Set exercise —
Pick out the lines in the listing below that contain the word "pixels" and copy them.

Stored data —

** begin **

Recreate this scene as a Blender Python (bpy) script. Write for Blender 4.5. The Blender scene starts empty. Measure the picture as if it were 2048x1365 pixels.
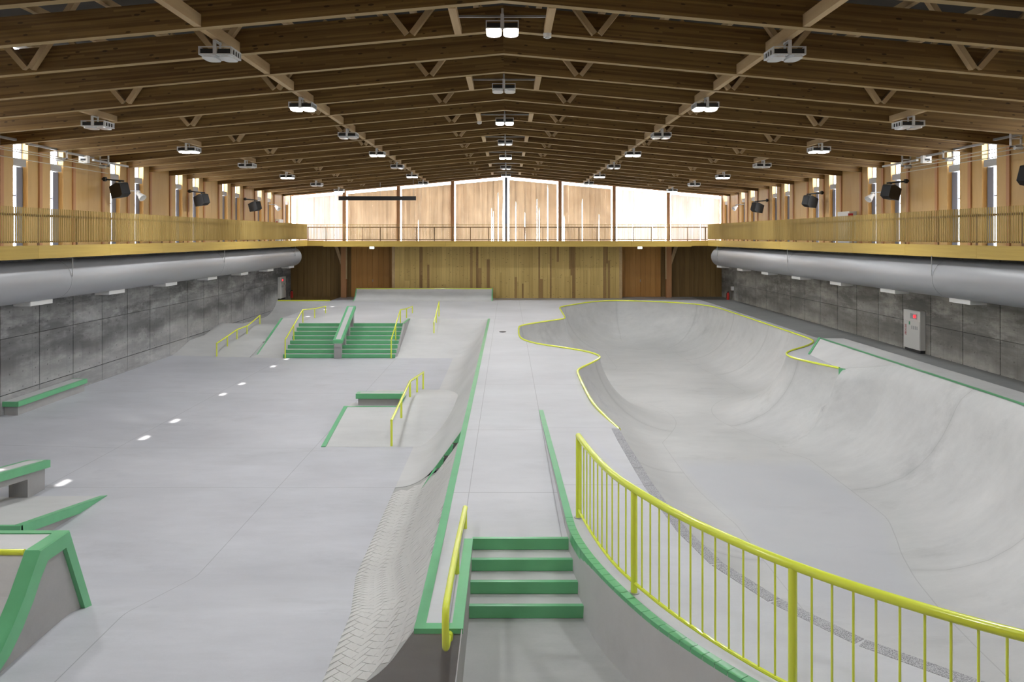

** end **
** begin **

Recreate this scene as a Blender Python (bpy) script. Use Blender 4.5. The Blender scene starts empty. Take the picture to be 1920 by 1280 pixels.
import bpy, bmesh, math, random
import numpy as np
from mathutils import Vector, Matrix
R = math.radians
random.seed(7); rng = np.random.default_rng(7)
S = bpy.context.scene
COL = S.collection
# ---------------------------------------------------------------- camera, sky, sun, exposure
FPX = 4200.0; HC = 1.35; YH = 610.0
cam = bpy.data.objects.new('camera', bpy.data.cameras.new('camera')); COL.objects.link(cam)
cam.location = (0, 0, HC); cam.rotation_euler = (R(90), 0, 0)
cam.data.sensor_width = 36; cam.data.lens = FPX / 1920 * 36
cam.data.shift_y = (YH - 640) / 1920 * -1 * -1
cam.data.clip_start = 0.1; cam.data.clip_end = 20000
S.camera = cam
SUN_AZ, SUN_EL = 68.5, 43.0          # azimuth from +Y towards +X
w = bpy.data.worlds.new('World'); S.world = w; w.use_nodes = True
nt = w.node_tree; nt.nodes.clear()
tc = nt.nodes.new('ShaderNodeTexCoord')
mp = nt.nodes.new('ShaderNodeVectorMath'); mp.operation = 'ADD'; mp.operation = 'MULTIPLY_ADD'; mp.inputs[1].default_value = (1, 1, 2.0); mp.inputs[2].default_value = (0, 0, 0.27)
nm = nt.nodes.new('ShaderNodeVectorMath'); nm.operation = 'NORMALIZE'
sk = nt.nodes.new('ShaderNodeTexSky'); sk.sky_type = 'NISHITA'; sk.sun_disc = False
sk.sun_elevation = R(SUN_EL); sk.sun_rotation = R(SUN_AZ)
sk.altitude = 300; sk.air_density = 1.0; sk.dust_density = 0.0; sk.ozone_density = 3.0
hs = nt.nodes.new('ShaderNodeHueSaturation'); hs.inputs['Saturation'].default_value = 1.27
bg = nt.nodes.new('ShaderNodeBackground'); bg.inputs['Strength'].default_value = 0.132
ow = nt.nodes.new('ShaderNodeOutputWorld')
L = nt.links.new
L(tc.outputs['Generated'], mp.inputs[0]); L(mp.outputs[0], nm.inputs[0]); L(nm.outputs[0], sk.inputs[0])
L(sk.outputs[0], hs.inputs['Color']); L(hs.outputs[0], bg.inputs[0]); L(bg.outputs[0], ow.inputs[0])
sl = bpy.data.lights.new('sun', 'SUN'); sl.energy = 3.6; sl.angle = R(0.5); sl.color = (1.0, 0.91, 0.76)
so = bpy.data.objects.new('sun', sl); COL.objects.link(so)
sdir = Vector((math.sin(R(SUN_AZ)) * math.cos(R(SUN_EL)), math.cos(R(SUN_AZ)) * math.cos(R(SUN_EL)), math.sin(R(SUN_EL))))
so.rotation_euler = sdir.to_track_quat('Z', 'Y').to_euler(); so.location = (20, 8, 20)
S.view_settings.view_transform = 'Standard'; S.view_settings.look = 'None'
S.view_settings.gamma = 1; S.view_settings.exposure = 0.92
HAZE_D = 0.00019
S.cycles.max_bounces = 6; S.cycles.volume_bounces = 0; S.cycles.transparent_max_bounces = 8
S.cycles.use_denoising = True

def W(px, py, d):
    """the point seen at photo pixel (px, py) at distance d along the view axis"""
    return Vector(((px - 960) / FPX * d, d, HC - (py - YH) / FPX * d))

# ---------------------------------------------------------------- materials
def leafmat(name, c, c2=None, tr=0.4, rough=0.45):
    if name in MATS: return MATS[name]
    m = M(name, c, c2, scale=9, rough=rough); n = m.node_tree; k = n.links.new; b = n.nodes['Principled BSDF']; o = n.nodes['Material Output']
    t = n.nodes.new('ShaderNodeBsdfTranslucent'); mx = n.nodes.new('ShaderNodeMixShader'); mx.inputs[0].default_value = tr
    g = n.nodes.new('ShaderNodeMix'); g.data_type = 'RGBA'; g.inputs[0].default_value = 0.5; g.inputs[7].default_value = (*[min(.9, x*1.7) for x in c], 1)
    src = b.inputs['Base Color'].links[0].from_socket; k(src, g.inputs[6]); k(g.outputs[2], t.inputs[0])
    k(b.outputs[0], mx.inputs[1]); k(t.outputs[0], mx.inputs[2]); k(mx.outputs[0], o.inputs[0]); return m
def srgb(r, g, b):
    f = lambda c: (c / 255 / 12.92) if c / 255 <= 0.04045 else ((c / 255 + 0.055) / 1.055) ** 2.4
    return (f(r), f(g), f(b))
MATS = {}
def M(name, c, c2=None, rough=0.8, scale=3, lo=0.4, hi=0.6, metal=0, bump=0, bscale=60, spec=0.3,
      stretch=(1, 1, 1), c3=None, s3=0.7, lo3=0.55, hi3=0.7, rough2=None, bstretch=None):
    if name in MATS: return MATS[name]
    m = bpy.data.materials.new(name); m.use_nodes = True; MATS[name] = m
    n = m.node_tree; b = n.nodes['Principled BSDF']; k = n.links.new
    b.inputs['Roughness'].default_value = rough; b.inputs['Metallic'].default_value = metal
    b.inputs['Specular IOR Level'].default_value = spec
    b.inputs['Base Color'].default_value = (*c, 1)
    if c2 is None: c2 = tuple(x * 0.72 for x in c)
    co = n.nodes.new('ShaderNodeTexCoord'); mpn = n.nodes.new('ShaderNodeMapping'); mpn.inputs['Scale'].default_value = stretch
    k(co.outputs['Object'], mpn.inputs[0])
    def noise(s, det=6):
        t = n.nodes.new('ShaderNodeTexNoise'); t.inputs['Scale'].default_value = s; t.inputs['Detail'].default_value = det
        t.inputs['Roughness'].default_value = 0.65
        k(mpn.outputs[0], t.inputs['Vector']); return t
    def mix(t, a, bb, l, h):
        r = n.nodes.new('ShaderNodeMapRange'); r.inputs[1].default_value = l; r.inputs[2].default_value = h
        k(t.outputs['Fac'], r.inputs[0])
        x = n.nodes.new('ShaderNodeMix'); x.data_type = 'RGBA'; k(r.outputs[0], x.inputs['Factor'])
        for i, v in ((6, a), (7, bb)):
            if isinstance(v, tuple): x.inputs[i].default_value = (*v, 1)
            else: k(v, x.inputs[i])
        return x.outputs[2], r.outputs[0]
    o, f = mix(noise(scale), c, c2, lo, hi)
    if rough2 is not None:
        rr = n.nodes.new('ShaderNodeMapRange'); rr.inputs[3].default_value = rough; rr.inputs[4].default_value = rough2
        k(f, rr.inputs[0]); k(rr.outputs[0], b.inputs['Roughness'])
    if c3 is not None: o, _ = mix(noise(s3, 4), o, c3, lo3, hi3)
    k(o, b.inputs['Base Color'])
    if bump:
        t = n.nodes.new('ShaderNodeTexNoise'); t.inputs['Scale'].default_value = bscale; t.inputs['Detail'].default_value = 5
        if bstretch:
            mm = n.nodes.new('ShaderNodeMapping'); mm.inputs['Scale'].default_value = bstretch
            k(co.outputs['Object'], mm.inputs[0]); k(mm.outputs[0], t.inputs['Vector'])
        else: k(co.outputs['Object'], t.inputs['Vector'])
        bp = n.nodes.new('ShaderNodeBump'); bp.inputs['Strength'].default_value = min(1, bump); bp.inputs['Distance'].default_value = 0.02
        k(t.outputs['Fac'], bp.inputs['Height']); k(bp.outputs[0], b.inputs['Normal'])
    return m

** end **
** begin **

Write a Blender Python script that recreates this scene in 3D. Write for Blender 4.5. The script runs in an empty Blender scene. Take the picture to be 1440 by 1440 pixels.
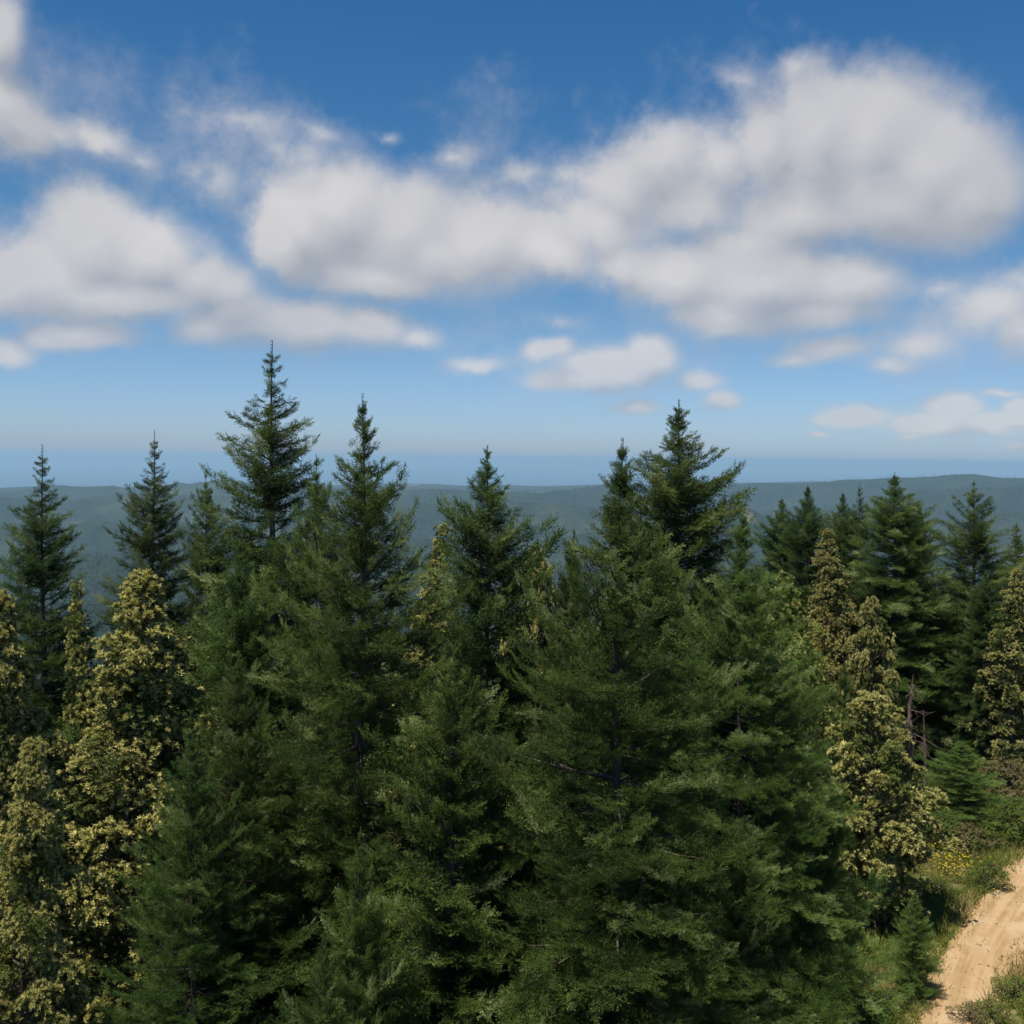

** end **

Exercise result —
Recreate this scene as a Blender Python (bpy) script. Write for Blender 4.5. The Blender scene starts empty. Measure the picture as if it were 2048x1365 pixels.
Recreate this scene as a Blender Python (bpy) script. Use Blender 4.5. The Blender scene starts empty. Take the picture to be 1920 by 1280 pixels.
Write a Blender Python script that recreates this scene in 3D. Write for Blender 4.5. The script runs in an empty Blender scene. Take the picture to be 1440 by 1440 pixels.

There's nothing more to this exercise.